O Globo, n. 31491, 26/10/2019. País, p. 6

Minerva em disputa

Carolina Brígido


Passada a primeira rodada do julgamento sobre a possibilidade de prisões após decisões judiciais de segunda instância, a probabilidade de o presidente do Supremo Tribunal Federal (STF), Dias Toffoli, desempatar a votação ficou ainda mais nítida. De um lado, ministros que defendem as prisões depois de confirmada a condenação pela segunda instância alimentam esperança de convencer Toffoli a engrossar o time. De outro, quem votou pelas prisões apenas depois do trânsito em julgado — ou seja, quando terminam todos os recursos da defesa — também tenta conquistar o apoio do presidente.

Até a primeira semana de novembro, quando o julgamento será retomado, os dois lados da Corte disputarão o voto de Toffoli. Em outras ocasiões, o presidente já defendeu um caminho do meio, em que o cumprimento das penas estaria autorizado a partir da condenação confirmada pelo Superior Tribunal de Justiça (STJ) — uma espécie de alternativa entre as duas correntes formadas até agora no tribunal. Se o ministro apresentar essa tese ao plenário, haverá impasse, com cinco votos de cada lado e o dele no meio.

A hora h

Na proclamação do resultado, deve ser aberta uma discussão acirrada. Quem é adepto do trânsito em julgado se recusa a migrar para a

“solução Toffoli”. Preferem que o presidente mude de voto a favor da tese que autoriza condenados a aguardarem em liberdade por mais tempo. Um dos integrantes desse time disse reservadamente que, se permanecer o empate, prevalece a regra do trânsito em julgado, já que não haveria maioria para se mudar essa regra expressa da Constituição Federal.

No grupo da segunda instância, também há esperança de ver o voto do presidente somar-se ao deles. No entanto, ao menos três ministros que compõem essa corrente já admitiram, reservadamente, a possibilidade de mudar de voto para acompanhar Toffoli. Nessa corrente, um dos ministros chegou a propor ao presidente que, diante do empate, o resultado não seja proclamado e se mantenha a jurisprudência atual, que é pelas prisões depois da segunda instância.

O timing do presidente

Apesar de embolar o cenário, o caminho do meio é cômodo para o presidente da Corte por dois motivos. Primeiro porque, ao não defender o trânsito em julgado, ele não se indisporia com o presidente Jair Bolsonaro, que já fez declarações favoráveis à prisão antecipada de condenados. Por outro lado, ao votar contra a segunda instância, Toffoli dá um recado claro aos investigadores da Lava-Jato. Para ministros do tribunal, o grupo de Curitiba cometeu exageros ao longo da operação.

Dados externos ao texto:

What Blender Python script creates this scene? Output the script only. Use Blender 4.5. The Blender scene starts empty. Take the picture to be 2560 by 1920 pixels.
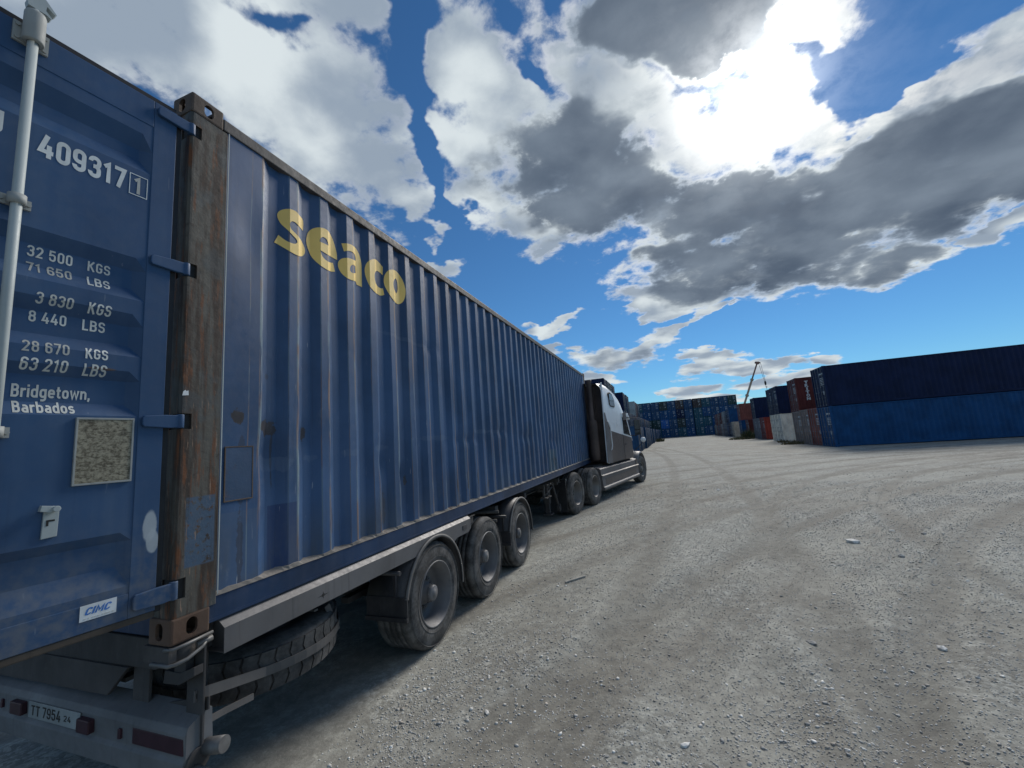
import bpy, bmesh, math, random
import numpy as np
from mathutils import Vector, Matrix

# ------------------------------------------------------------------ camera
scene = bpy.context.scene
COL = scene.collection
cam_data = bpy.data.cameras.new('camera')
cam = bpy.data.objects.new('camera', cam_data)
COL.objects.link(cam)
cam_data.sensor_width = 36.0
cam_data.lens = 36.0 * 1036.8 / 2560.0
cam_data.clip_start = 0.02
cam_data.clip_end = 3000.0
YAW, PITCH, ROLL = -0.3399, 0.1406, -0.0728


def camera_matrix(yaw, pitch, roll):
    cy, sy = math.cos(yaw), math.sin(yaw)
    f = Vector((sy * math.cos(pitch), cy * math.cos(pitch), math.sin(pitch)))
    r = Vector((cy, -sy, 0.0))
    u = r.cross(f)
    c, s = math.cos(roll), math.sin(roll)
    r2 = r * c + u * s
    u2 = u * c - r * s
    m = Matrix((r2, u2, -f)).transposed().to_4x4()
    return m


cam.matrix_world = Matrix.Translation((2.2601, -1.3859, 1.8397)) @ camera_matrix(YAW, PITCH, ROLL)
scene.camera = cam
scene.render.resolution_x = 1024
scene.render.resolution_y = 768

# ------------------------------------------------------------------ light
SUN_AZ, SUN_EL = math.radians(15.4), math.radians(36.5)
SUN_DIR = Vector((math.sin(SUN_AZ) * math.cos(SUN_EL), math.cos(SUN_AZ) * math.cos(SUN_EL), math.sin(SUN_EL)))
sun_data = bpy.data.lights.new('sun', 'SUN')
sun_data.energy = 3.0
sun_data.angle = math.radians(22.0)
sun_data.color = (1.0, 0.94, 0.86)
sun = bpy.data.objects.new('sun', sun_data)
COL.objects.link(sun)
sun.rotation_euler = SUN_DIR.to_track_quat('Z', 'Y').to_euler()
sun.location = SUN_DIR * 300

scene.view_settings.view_transform = 'Standard'
scene.view_settings.look = 'None'
scene.view_settings.exposure = 0.0
scene.view_settings.gamma = 1.0
scene.view_settings.use_curve_mapping = False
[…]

Se for forçado a optar por um dos caminhos que não seja a alternativa mediana, o mais provável é Toffoli virar para o trânsito em julgado, o que mudaria a regra atual que autoriza as prisões de condenados em segunda instância. Um auxiliar próximo do presidente do tribunal explicou que o processo foi pautado neste momento porque ele sabia que daria o voto decisivo. Era a chance que precisava para mudar a jurisprudência da Corte para o lado que considerasse mais conveniente.

Outro motivo para o julgamento ocorrer agora é que Toffoli acabou de chegar ao meio do mandato, ainda com plenos poderes sobre a Corte. Dentro do tribunal, quando um presidente se aproxima do fim do mandato —o de Toffoli se encerrará em setembro de 2020 —, o café começa a ficar frio, como se diz em Brasília. Significa que ele já não é mais tão ouvido pelos colegas e as atenções começam a se voltar para o sucessor no cargo.

A partir do ano que vem, Luiz Fux assumirá o comando do STF. Como já disse aos quatro ventos, o ministro defende as prisões em segunda instância e é contrário ao julgamento das ações agora. Para ele, a jurisprudência atual foi consolidada em 2016, o que seria um intervalo de tempo muito pequeno para ser revista pelo STF. Fux, portanto, não pautaria esse assunto se fosse presidente do tribunal.